## Exercise requirements
Would you quote the material below from its first line through the line containing "random.seed(7)", exactly and with both ends included?
——
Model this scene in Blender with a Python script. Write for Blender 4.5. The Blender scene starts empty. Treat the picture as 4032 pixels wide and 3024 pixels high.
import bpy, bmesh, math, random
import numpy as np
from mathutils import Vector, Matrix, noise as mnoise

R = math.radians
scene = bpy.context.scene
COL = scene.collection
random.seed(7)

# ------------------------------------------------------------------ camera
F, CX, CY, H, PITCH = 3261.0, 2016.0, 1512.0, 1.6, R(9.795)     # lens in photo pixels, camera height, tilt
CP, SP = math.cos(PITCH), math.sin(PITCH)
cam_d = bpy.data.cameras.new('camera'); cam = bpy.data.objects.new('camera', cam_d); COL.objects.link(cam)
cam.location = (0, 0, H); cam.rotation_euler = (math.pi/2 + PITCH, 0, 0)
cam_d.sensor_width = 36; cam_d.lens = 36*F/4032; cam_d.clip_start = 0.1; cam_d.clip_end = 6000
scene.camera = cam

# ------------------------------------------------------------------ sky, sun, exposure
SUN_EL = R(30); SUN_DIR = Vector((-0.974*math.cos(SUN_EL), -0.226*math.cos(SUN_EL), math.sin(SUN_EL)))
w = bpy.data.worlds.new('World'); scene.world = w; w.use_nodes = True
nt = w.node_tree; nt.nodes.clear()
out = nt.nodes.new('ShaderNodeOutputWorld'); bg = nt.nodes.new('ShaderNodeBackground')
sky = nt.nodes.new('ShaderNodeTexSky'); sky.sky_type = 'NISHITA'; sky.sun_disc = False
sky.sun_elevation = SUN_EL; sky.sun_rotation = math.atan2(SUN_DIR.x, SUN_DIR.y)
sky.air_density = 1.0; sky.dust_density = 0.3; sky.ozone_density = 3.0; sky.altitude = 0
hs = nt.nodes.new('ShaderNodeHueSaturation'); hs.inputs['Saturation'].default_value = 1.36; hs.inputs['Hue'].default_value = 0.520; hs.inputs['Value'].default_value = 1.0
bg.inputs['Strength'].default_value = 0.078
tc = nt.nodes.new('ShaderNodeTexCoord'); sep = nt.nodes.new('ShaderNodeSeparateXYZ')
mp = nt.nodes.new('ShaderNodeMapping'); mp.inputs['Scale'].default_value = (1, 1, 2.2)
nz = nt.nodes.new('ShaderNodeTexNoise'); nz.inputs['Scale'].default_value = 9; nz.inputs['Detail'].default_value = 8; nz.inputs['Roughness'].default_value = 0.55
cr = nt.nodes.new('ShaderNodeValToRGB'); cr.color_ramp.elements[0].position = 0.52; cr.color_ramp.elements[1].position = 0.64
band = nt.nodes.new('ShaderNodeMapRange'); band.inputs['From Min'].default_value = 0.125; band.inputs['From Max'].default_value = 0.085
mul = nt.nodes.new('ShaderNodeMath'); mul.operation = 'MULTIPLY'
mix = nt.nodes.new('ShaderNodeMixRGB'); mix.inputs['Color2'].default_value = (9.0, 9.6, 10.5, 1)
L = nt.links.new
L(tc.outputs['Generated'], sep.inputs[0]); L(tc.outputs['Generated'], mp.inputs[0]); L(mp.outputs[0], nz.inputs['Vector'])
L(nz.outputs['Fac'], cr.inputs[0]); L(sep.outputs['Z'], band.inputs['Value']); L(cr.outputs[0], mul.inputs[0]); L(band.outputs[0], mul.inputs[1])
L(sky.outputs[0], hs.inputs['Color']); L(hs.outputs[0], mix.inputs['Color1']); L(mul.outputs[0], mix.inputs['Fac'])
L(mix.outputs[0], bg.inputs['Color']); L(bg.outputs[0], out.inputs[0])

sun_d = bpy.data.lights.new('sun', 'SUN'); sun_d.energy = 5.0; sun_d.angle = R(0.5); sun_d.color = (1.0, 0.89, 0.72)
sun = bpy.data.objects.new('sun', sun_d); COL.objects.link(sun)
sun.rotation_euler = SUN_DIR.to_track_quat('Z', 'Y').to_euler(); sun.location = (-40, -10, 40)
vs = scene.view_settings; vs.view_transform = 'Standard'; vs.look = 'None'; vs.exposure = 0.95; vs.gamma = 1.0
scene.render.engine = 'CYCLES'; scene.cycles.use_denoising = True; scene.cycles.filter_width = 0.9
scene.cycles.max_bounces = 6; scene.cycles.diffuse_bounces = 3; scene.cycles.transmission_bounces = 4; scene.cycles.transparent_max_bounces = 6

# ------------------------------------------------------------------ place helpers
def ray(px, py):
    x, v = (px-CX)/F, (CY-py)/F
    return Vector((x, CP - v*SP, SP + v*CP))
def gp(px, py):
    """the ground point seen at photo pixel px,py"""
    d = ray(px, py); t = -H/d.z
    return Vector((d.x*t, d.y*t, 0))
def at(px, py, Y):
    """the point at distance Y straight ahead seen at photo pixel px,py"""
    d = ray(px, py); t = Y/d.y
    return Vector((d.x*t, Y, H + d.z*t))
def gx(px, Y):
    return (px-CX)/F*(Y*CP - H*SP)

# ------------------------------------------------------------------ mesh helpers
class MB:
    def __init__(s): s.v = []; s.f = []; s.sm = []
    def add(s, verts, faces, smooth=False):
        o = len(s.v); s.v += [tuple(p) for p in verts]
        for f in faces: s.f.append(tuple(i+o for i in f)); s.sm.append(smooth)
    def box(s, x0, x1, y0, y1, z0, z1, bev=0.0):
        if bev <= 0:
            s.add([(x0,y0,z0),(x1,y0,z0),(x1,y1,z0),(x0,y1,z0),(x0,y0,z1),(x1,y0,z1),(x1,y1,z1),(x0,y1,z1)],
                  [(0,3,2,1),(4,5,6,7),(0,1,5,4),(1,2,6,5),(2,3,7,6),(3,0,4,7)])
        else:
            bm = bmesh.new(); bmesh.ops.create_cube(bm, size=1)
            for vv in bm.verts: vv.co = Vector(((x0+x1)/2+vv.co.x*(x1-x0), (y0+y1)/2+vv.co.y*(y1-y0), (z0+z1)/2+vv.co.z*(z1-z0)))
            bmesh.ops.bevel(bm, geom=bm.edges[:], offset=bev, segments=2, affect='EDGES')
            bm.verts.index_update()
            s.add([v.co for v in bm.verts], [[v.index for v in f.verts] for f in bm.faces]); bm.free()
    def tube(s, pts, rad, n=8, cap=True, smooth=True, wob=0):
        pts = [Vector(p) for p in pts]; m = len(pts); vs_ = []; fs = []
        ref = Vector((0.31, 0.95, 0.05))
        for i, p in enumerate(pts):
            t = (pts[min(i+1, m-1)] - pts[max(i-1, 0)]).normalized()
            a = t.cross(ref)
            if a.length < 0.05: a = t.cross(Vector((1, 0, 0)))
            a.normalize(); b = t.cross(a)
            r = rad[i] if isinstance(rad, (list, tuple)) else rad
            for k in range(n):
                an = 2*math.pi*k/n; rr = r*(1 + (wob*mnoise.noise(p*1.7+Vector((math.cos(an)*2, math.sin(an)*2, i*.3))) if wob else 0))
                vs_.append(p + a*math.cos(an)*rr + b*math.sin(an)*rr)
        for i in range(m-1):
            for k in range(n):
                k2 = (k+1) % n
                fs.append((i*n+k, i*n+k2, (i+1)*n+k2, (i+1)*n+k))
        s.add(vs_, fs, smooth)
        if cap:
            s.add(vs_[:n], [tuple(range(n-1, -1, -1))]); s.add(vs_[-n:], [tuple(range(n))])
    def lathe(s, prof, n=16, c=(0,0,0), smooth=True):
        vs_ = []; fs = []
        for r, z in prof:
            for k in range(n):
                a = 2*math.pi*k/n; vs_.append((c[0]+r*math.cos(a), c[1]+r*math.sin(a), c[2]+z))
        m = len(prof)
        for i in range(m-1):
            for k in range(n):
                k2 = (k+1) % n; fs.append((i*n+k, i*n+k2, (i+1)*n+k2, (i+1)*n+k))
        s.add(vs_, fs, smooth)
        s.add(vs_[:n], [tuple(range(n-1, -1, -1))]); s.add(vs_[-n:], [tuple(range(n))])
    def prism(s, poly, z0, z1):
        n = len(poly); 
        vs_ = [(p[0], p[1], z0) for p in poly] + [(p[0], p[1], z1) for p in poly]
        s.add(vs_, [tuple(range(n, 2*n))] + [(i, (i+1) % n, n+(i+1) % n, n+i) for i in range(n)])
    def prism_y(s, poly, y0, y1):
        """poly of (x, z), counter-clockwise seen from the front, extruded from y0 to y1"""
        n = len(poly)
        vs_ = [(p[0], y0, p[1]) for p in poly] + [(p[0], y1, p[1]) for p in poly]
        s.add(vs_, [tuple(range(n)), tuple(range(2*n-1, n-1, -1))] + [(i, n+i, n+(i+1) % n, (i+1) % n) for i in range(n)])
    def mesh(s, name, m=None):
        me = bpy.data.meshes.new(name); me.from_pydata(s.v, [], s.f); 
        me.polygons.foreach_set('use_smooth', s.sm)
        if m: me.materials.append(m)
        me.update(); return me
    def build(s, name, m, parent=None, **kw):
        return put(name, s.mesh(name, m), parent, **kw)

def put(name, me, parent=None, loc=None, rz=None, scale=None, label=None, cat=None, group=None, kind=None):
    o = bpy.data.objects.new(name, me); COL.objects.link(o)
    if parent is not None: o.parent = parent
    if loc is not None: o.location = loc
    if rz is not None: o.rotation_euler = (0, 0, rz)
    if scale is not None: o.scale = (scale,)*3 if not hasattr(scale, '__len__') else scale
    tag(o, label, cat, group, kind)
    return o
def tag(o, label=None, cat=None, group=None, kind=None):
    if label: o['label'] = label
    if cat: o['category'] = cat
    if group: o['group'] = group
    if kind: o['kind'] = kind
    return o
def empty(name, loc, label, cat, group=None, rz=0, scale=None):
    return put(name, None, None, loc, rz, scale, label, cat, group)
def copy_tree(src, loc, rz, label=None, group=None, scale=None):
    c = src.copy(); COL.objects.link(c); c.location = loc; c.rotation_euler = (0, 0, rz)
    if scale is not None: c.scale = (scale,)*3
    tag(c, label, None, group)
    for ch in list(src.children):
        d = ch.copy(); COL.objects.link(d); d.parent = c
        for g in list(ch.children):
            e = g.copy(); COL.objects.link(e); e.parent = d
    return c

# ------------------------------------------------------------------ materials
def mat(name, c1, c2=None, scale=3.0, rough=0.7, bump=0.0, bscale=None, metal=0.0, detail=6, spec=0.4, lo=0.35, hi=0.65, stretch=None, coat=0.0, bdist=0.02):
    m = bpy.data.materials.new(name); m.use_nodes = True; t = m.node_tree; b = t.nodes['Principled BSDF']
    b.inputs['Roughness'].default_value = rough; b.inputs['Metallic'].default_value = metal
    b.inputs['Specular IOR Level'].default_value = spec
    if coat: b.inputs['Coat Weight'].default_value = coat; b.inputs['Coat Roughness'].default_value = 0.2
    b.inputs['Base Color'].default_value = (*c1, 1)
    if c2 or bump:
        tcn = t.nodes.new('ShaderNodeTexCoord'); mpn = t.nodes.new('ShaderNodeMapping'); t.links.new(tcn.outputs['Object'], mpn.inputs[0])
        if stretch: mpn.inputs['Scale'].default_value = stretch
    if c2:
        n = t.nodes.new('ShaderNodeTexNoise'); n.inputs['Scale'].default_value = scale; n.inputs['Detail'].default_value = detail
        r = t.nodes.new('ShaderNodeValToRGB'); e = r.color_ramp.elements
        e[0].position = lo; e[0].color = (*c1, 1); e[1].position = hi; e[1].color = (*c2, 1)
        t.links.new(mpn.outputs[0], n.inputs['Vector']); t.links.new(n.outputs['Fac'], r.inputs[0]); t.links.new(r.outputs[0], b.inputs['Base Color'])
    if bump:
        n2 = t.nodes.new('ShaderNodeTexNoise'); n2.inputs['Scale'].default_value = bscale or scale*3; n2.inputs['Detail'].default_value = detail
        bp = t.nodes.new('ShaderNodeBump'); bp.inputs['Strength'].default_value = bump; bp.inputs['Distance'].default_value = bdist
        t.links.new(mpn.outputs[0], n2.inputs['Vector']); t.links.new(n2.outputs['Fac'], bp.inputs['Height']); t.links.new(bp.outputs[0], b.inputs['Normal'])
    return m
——
## Complete output
Model this scene in Blender with a Python script. Write for Blender 4.5. The Blender scene starts empty. Treat the picture as 4032 pixels wide and 3024 pixels high.
import bpy, bmesh, math, random
import numpy as np
from mathutils import Vector, Matrix, noise as mnoise

R = math.radians
scene = bpy.context.scene
COL = scene.collection
random.seed(7)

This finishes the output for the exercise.